Lecture: Decolonising Legal History of Abolitionism
Dr José Lingna Nafafé
Notes & Changes
This event is open to anyone but priority will be given to members of the University, particularly students and tutors of the Summer School in International Human Rights Law and the MSc in International Human Rights Law. This is an in-person event.

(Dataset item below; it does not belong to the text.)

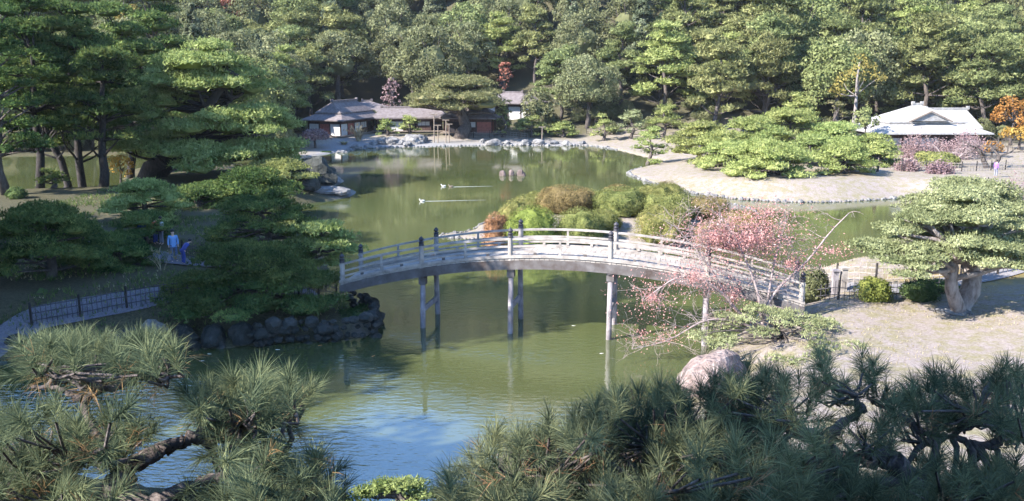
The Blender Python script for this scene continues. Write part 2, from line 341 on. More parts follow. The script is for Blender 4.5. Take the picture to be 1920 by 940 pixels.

Africans’ involvement in the abolition of slavery is often confined to cases of shipboard revolts, maroon communities and individual fugitives from slavery. In this paper, the author examines the highly-organised, international-scale legal case for ending slavery in the seventeenth century headed by Angolan nobleman Lourenço da Silva Mendonça, and the Vatican verdict to the case through eleven propositions, and new evidence that has come to light since the publication of my book Lourenço da Silva Mendonça and the Black Atlantic Abolitionist Movement in the Seventeenth Century. In his address to the Vatican, Mendonça questioned the institution of Atlantic slavery using: Human, Natural, Divine, and Civil laws. The author argues that Mendonça’s relationship with New Christians, Native Brazilians and other Africans was central to the distinct case he made for universal human rights, liberty, and humanity. Based on this new evidence, the author argues that the Vatican’s verdict on Mendonça’s case was a universal condemnation of the Atlantic slave trade, yet the Christian states of Europe failed to honour it.
About the speaker
Dr. José Lingna Nafafé, Senior Lecturer in Portuguese and Lusophone Studies, Department of Hispanic, Portuguese and Latin American Studies, University of Bristol.